All records should be reproduced verbatim.

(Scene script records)
++++++++
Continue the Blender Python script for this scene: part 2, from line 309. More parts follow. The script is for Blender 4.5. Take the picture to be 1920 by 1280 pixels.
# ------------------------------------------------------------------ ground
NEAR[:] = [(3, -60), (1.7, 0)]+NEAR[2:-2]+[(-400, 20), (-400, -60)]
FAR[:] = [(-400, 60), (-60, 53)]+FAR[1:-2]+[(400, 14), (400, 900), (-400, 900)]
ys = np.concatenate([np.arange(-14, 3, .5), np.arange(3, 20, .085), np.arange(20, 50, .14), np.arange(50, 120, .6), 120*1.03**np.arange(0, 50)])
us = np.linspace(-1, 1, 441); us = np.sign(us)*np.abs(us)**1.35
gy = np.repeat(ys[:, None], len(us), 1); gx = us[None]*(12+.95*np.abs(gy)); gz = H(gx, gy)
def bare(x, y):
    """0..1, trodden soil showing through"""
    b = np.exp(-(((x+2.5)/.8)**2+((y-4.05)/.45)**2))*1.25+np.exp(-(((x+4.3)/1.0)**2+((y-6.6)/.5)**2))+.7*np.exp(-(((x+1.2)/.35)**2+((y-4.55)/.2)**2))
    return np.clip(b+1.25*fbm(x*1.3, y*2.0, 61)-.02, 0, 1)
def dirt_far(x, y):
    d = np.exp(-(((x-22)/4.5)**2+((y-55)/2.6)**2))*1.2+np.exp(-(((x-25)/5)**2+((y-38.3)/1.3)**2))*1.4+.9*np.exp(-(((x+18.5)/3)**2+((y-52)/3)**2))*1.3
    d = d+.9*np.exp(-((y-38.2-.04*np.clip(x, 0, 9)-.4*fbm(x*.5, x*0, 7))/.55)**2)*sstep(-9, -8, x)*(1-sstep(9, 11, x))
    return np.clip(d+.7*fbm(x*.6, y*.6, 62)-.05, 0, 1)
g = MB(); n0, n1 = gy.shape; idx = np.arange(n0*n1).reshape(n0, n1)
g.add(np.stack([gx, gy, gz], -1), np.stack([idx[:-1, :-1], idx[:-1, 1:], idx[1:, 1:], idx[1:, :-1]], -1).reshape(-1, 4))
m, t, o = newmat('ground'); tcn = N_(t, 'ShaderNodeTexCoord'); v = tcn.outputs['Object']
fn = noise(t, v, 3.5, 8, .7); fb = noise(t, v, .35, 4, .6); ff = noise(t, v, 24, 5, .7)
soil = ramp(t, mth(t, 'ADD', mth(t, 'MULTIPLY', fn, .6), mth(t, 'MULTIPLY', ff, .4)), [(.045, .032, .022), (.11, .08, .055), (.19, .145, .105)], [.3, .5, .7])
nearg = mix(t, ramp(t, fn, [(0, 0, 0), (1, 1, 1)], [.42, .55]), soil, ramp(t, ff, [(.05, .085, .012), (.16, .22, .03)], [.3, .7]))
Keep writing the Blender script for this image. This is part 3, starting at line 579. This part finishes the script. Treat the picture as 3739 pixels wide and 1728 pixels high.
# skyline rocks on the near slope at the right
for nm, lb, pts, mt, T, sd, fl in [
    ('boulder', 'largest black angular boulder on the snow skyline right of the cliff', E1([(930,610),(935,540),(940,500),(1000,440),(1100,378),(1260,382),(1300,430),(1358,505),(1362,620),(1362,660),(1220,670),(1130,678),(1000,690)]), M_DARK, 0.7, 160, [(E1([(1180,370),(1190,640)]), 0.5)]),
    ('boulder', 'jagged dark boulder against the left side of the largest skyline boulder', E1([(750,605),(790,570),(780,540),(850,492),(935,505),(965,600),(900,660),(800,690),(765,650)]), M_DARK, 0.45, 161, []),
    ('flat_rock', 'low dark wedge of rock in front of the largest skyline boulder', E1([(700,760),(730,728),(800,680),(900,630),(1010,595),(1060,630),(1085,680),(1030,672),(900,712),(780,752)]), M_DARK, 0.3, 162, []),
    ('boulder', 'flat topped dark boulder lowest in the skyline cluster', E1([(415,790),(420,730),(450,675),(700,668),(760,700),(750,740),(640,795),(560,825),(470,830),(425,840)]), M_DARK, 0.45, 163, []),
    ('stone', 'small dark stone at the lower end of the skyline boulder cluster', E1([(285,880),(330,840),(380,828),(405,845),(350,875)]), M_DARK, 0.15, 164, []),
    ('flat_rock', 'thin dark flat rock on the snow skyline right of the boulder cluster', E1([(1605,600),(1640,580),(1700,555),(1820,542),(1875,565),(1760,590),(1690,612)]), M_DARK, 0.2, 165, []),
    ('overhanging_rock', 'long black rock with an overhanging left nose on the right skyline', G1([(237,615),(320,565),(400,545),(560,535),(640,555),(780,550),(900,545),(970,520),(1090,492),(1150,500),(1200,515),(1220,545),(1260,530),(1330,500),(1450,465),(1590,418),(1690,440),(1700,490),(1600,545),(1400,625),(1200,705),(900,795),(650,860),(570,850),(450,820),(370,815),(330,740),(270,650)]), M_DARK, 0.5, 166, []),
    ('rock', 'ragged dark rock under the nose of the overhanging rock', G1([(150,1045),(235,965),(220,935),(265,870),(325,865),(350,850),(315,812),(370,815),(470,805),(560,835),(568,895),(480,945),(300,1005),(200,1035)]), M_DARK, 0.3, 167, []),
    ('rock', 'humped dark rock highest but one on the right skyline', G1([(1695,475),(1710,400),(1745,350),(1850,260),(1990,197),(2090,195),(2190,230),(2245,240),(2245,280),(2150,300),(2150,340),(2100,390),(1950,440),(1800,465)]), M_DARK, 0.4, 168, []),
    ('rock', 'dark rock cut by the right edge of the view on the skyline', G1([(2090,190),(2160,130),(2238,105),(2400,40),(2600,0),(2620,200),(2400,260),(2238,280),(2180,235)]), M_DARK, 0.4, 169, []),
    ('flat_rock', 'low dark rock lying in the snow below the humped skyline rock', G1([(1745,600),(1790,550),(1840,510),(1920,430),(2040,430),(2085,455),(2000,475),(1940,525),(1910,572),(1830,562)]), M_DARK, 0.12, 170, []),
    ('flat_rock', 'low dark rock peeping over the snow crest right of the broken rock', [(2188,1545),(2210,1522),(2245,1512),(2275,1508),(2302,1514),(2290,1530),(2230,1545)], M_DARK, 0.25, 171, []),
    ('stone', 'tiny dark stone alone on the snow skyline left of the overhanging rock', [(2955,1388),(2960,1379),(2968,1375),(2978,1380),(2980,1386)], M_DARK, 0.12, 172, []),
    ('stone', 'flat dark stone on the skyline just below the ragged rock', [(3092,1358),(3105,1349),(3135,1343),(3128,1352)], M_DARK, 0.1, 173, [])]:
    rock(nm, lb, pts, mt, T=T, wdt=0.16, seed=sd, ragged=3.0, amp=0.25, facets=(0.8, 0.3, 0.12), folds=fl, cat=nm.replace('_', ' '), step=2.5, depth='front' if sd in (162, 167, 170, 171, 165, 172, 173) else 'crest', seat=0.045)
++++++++
**OUTPUT FOR THIS EXERCISE:**
Continue the Blender Python script for this scene: part 2, from line 309. More parts follow. The script is for Blender 4.5. Take the picture to be 1920 by 1280 pixels.
# ------------------------------------------------------------------ ground
NEAR[:] = [(3, -60), (1.7, 0)]+NEAR[2:-2]+[(-400, 20), (-400, -60)]
FAR[:] = [(-400, 60), (-60, 53)]+FAR[1:-2]+[(400, 14), (400, 900), (-400, 900)]
ys = np.concatenate([np.arange(-14, 3, .5), np.arange(3, 20, .085), np.arange(20, 50, .14), np.arange(50, 120, .6), 120*1.03**np.arange(0, 50)])
us = np.linspace(-1, 1, 441); us = np.sign(us)*np.abs(us)**1.35
gy = np.repeat(ys[:, None], len(us), 1); gx = us[None]*(12+.95*np.abs(gy)); gz = H(gx, gy)
def bare(x, y):
    """0..1, trodden soil showing through"""
    b = np.exp(-(((x+2.5)/.8)**2+((y-4.05)/.45)**2))*1.25+np.exp(-(((x+4.3)/1.0)**2+((y-6.6)/.5)**2))+.7*np.exp(-(((x+1.2)/.35)**2+((y-4.55)/.2)**2))
    return np.clip(b+1.25*fbm(x*1.3, y*2.0, 61)-.02, 0, 1)
def dirt_far(x, y):
    d = np.exp(-(((x-22)/4.5)**2+((y-55)/2.6)**2))*1.2+np.exp(-(((x-25)/5)**2+((y-38.3)/1.3)**2))*1.4+.9*np.exp(-(((x+18.5)/3)**2+((y-52)/3)**2))*1.3
    d = d+.9*np.exp(-((y-38.2-.04*np.clip(x, 0, 9)-.4*fbm(x*.5, x*0, 7))/.55)**2)*sstep(-9, -8, x)*(1-sstep(9, 11, x))
    return np.clip(d+.7*fbm(x*.6, y*.6, 62)-.05, 0, 1)
g = MB(); n0, n1 = gy.shape; idx = np.arange(n0*n1).reshape(n0, n1)
g.add(np.stack([gx, gy, gz], -1), np.stack([idx[:-1, :-1], idx[:-1, 1:], idx[1:, 1:], idx[1:, :-1]], -1).reshape(-1, 4))
m, t, o = newmat('ground'); tcn = N_(t, 'ShaderNodeTexCoord'); v = tcn.outputs['Object']
fn = noise(t, v, 3.5, 8, .7); fb = noise(t, v, .35, 4, .6); ff = noise(t, v, 24, 5, .7)
soil = ramp(t, mth(t, 'ADD', mth(t, 'MULTIPLY', fn, .6), mth(t, 'MULTIPLY', ff, .4)), [(.045, .032, .022), (.11, .08, .055), (.19, .145, .105)], [.3, .5, .7])
nearg = mix(t, ramp(t, fn, [(0, 0, 0), (1, 1, 1)], [.42, .55]), soil, ramp(t, ff, [(.05, .085, .012), (.16, .22, .03)], [.3, .7]))
Keep writing the Blender script for this image. This is part 3, starting at line 579. This part finishes the script. Treat the picture as 3739 pixels wide and 1728 pixels high.
# skyline rocks on the near slope at the right
for nm, lb, pts, mt, T, sd, fl in [
    ('boulder', 'largest black angular boulder on the snow skyline right of the cliff', E1([(930,610),(935,540),(940,500),(1000,440),(1100,378),(1260,382),(1300,430),(1358,505),(1362,620),(1362,660),(1220,670),(1130,678),(1000,690)]), M_DARK, 0.7, 160, [(E1([(1180,370),(1190,640)]), 0.5)]),
    ('boulder', 'jagged dark boulder against the left side of the largest skyline boulder', E1([(750,605),(790,570),(780,540),(850,492),(935,505),(965,600),(900,660),(800,690),(765,650)]), M_DARK, 0.45, 161, []),
    ('flat_rock', 'low dark wedge of rock in front of the largest skyline boulder', E1([(700,760),(730,728),(800,680),(900,630),(1010,595),(1060,630),(1085,680),(1030,672),(900,712),(780,752)]), M_DARK, 0.3, 162, []),
    ('boulder', 'flat topped dark boulder lowest in the skyline cluster', E1([(415,790),(420,730),(450,675),(700,668),(760,700),(750,740),(640,795),(560,825),(470,830),(425,840)]), M_DARK, 0.45, 163, []),
    ('stone', 'small dark stone at the lower end of the skyline boulder cluster', E1([(285,880),(330,840),(380,828),(405,845),(350,875)]), M_DARK, 0.15, 164, []),
    ('flat_rock', 'thin dark flat rock on the snow skyline right of the boulder cluster', E1([(1605,600),(1640,580),(1700,555),(1820,542),(1875,565),(1760,590),(1690,612)]), M_DARK, 0.2, 165, []),
    ('overhanging_rock', 'long black rock with an overhanging left nose on the right skyline', G1([(237,615),(320,565),(400,545),(560,535),(640,555),(780,550),(900,545),(970,520),(1090,492),(1150,500),(1200,515),(1220,545),(1260,530),(1330,500),(1450,465),(1590,418),(1690,440),(1700,490),(1600,545),(1400,625),(1200,705),(900,795),(650,860),(570,850),(450,820),(370,815),(330,740),(270,650)]), M_DARK, 0.5, 166, []),
    ('rock', 'ragged dark rock under the nose of the overhanging rock', G1([(150,1045),(235,965),(220,935),(265,870),(325,865),(350,850),(315,812),(370,815),(470,805),(560,835),(568,895),(480,945),(300,1005),(200,1035)]), M_DARK, 0.3, 167, []),
    ('rock', 'humped dark rock highest but one on the right skyline', G1([(1695,475),(1710,400),(1745,350),(1850,260),(1990,197),(2090,195),(2190,230),(2245,240),(2245,280),(2150,300),(2150,340),(2100,390),(1950,440),(1800,465)]), M_DARK, 0.4, 168, []),
    ('rock', 'dark rock cut by the right edge of the view on the skyline', G1([(2090,190),(2160,130),(2238,105),(2400,40),(2600,0),(2620,200),(2400,260),(2238,280),(2180,235)]), M_DARK, 0.4, 169, []),
    ('flat_rock', 'low dark rock lying in the snow below the humped skyline rock', G1([(1745,600),(1790,550),(1840,510),(1920,430),(2040,430),(2085,455),(2000,475),(1940,525),(1910,572),(1830,562)]), M_DARK, 0.12, 170, []),
    ('flat_rock', 'low dark rock peeping over the snow crest right of the broken rock', [(2188,1545),(2210,1522),(2245,1512),(2275,1508),(2302,1514),(2290,1530),(2230,1545)], M_DARK, 0.25, 171, []),
    ('stone', 'tiny dark stone alone on the snow skyline left of the overhanging rock', [(2955,1388),(2960,1379),(2968,1375),(2978,1380),(2980,1386)], M_DARK, 0.12, 172, []),
    ('stone', 'flat dark stone on the skyline just below the ragged rock', [(3092,1358),(3105,1349),(3135,1343),(3128,1352)], M_DARK, 0.1, 173, [])]:
    rock(nm, lb, pts, mt, T=T, wdt=0.16, seed=sd, ragged=3.0, amp=0.25, facets=(0.8, 0.3, 0.12), folds=fl, cat=nm.replace('_', ' '), step=2.5, depth='front' if sd in (162, 167, 170, 171, 165, 172, 173) else 'crest', seat=0.045)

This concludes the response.